Representative Don Bacon took $721K from Wall Street and the banking industry as he voted to roll back the Dodd-Frank rules that could’ve prevented Silicon Valley Bank (SVB) from collapsing.
Wall Street spent nearly $500 million contributing to campaigns and lobbying in 2018, pressing lawmakers like Don Bacon to pass a Trump-era law rewriting the Dodd-Frank Act, ensuring regional-sized banks faced less regulatory scrutiny–even if they posed financial risks for everyday Americans.
Throughout his career, Bacon has taken $721,000 from Wall Street.
A 2018 CBO analysis of the rollback warned that it would increase the risk of collapse for banks like SVB. Nevertheless, Bacon listened to corporate lobbyists instead, and voted for the Trump-backed Dodd-Frank rollbacks in Congress.

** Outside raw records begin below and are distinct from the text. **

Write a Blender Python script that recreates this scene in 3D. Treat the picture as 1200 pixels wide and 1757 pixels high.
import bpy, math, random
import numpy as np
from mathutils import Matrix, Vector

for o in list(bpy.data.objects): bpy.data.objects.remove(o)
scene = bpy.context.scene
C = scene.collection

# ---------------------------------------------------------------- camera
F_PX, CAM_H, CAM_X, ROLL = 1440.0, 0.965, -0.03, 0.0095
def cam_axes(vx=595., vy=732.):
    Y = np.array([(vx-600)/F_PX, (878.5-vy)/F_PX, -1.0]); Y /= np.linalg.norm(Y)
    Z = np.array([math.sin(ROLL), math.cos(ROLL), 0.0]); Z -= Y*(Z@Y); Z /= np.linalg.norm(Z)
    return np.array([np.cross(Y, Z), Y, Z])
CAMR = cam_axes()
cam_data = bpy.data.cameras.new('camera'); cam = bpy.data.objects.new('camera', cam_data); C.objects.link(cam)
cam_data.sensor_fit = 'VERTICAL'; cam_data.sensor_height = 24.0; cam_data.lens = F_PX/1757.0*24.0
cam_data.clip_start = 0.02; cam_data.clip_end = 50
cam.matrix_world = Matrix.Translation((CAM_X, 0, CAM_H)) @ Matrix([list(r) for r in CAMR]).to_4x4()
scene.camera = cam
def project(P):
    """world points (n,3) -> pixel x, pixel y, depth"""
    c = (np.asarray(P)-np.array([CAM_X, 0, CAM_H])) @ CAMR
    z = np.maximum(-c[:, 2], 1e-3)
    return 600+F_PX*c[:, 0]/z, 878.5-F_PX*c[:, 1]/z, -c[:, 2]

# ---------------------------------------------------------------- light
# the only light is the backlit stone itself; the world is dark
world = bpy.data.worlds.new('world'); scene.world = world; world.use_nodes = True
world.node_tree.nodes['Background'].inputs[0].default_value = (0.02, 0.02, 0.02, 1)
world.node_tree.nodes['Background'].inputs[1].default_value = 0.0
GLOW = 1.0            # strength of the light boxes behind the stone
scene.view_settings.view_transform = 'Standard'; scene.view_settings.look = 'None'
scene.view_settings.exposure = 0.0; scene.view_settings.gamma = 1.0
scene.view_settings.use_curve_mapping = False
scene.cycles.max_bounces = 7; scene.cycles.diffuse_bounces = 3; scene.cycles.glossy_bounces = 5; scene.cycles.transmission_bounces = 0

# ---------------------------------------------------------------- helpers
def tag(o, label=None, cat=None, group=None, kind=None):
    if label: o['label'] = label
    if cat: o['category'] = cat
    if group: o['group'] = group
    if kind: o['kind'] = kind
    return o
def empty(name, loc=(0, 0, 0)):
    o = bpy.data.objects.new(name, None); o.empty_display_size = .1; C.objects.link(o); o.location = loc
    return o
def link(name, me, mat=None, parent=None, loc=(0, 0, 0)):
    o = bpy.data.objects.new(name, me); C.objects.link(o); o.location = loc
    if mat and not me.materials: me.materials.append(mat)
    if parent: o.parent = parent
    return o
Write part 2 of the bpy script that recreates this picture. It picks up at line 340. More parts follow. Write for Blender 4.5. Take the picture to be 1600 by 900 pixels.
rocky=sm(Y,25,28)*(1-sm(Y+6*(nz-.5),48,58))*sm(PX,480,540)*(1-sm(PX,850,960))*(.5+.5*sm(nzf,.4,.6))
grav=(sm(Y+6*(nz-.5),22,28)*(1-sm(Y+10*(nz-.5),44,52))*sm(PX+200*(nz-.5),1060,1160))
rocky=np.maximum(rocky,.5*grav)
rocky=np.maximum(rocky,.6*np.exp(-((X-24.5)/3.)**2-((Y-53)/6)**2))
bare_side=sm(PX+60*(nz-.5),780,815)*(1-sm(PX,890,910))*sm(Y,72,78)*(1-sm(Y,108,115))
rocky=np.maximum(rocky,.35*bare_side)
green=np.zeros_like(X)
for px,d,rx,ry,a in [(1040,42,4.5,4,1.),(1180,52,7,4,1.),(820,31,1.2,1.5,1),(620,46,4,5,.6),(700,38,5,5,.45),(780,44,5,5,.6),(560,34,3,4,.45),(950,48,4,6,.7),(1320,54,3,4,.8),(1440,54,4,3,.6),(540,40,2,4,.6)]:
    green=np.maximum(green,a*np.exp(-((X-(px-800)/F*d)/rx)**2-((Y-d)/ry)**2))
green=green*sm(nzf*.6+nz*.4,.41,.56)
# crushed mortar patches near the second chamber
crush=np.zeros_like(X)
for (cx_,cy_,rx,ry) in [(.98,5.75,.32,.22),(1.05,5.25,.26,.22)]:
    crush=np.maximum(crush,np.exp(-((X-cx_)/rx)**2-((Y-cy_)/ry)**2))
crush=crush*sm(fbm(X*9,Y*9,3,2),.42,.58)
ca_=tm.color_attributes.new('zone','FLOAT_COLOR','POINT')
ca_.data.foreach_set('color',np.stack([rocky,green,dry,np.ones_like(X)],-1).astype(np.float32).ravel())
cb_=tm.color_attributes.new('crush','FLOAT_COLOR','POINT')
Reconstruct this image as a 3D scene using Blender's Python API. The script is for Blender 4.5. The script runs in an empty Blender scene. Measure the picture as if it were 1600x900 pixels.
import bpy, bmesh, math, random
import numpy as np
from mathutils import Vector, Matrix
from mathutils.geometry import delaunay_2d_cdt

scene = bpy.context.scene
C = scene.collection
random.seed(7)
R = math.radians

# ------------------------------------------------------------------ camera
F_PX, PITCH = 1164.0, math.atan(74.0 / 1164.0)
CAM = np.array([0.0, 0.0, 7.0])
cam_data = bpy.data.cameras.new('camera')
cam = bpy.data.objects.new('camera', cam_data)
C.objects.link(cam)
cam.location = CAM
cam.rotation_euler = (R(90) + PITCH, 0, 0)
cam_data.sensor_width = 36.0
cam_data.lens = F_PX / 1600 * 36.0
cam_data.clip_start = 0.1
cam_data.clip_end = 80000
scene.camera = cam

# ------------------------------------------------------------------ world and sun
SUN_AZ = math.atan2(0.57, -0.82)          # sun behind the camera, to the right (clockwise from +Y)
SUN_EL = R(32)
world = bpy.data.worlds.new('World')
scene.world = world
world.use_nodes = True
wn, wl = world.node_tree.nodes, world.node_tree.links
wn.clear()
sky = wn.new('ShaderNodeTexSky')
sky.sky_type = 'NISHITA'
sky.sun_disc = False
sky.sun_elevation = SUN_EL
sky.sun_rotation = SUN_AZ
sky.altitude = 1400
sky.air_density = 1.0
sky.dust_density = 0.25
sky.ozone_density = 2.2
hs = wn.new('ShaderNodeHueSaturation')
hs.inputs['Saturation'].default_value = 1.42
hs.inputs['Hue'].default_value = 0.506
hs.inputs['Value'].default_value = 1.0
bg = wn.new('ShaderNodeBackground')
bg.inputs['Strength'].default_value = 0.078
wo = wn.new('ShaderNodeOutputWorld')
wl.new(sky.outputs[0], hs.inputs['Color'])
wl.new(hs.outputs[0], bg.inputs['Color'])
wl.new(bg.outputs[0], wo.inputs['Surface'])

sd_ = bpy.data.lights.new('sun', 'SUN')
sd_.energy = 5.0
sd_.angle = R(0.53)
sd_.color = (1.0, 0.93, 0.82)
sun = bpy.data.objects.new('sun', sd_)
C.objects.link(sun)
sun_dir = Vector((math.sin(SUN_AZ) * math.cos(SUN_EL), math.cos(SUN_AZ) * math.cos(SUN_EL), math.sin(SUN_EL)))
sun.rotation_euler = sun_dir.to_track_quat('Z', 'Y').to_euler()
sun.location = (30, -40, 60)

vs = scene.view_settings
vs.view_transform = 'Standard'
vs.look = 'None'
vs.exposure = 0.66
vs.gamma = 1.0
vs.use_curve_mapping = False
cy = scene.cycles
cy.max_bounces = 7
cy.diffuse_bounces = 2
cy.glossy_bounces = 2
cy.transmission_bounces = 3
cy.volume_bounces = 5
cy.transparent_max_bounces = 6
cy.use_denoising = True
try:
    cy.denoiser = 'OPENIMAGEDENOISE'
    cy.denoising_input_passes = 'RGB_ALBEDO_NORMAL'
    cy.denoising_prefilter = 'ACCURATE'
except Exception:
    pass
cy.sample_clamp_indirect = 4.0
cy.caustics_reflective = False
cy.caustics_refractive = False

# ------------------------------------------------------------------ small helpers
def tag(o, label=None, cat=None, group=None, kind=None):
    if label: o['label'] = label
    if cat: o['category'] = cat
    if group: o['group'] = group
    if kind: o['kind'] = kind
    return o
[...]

After appeasing his banking industry backers, a deregulated SVB collapsed six years later.
“Representative Don Bacon is a big-time player in the corrupt system that favors Wall Street and banking executives at the detriment of hard-working people,” said End Citizens United President Tiffany Muller. “Unsurprisingly, Bacon took $721K from the banking industry and voted to roll back rules that protected the economy from corporate greed. Bacon sold out regular people for campaign cash and he should be held accountable.”